I am attempting to implement the rfind function in Python without using the built-in rfind method. It should work like the following:
Unlike the original method, takes an input string and a character as a parameter and returns the first index from the right where the character is found. Now I am getting stuck on what to do next..
# main function
inputString = input("Enter here: ")
inputChar = input("Which character would you like to find?")
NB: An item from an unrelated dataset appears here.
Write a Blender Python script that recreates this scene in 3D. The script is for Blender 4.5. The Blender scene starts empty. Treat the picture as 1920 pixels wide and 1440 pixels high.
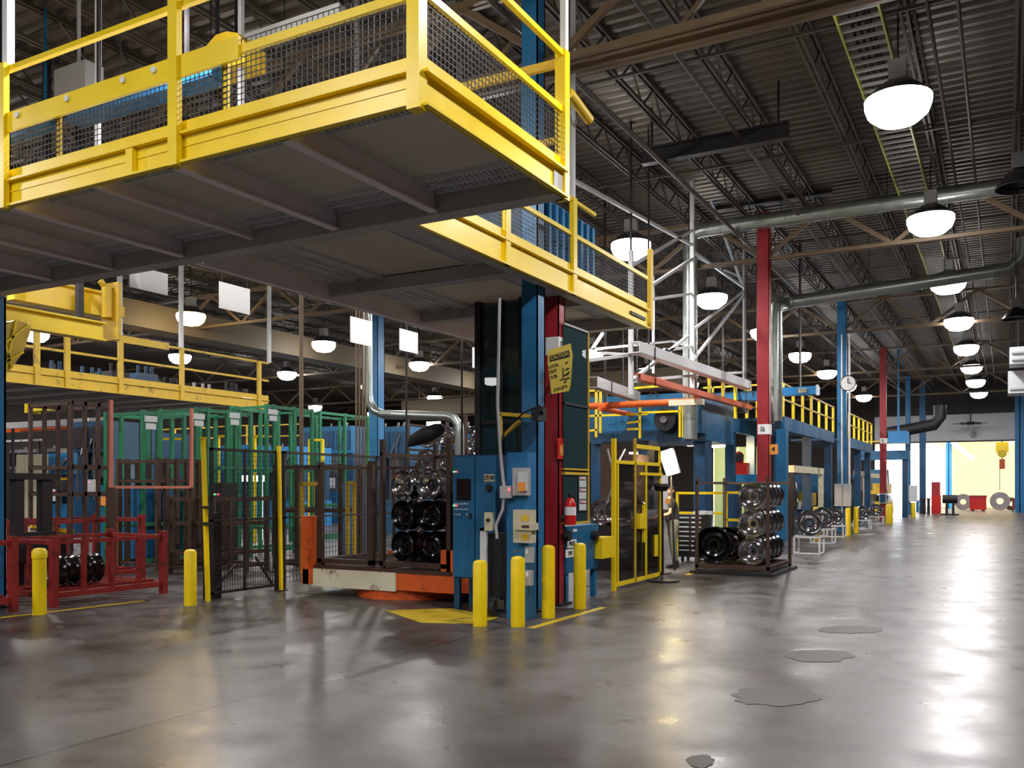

print(Myrfind(inputString, inputChar))
def Myrfind(text,aChar):
reverseString = text[::-1]
for ch in reverseString:
if ch == aChar:
print()
else:
return -1
The simplest approach, IMHO, would be to just iterate over the string backwards and compare each character:
def myrfind(text, aChar):
for i in range(len(text) - 1, -1, -1):
if text[i] == aChar:
return i
return -1
Your function should be like (with minimal changes in current code):
def Myrfind(text,aChar):
reverseString = text[::-1]
for i, c in enumerate(reverseString): # enumerate() to iterate along with index
if c == aChar:
return len(text) - i - 1 # Return len(char) - i -1 since reverse string
else: # Return -1 if function is not
return -1 # exited by for loop
Sample run:
>>> Myrfind('Hello', 'o')
4
>>> Myrfind('Hello', 'l')
3
>>> Myrfind('Hello', 'e')
1
>>> Myrfind('Hello', 'a') # 'a' not in string
-1
So, in ch you have the character, not the index of the character, so even if you find it, you won't be able to know its index (you just know that the character is in your text string, nothing else)
Also, when you find a coincidence, you print... nothing (in print())
And since the return -1 (when not found) is within the for loop, you will stop the execution (returning -1) as soon as a character doesn't match the looked up character (you should be very familiar with the return statement)
You reverse the string, but that is probably not very... "adviseable", because then your indexes get reversed. For instance, let's say you want to find the last l in Hello. You are expecting:
H e l l o
Index 0 1 2 3 4
And that should be 3, but since you reverse it, and start walking it from left to right, you get:
o l l e H
Index 0 1 2 3 4
And the first match is in 1, now... You can still do it, though... You can substract that index to the total lenght, and you should get it.
Firstly, I would recommend you read what the enumerate built-in does (to not only get the character, but also the index)
A pretty close thing to what you have could be:
inputString = input("Enter here: ")
inputChar = input("Which character would you like to find?")
def Myrfind(text,aChar):
reverseString = text[::-1]
for i, ch in enumerate(reverseString):
if ch == aChar:
return len(text) - 1 - i
return -1
print(Myrfind(inputString, inputChar))
Or, instead of inverting the array, just start reading from the right (see what range does)
def Myrfind(text,aChar):
for i in range(len(text) - 1, -1, -1):
ch = text[i]
if ch == aChar:
return i
return -1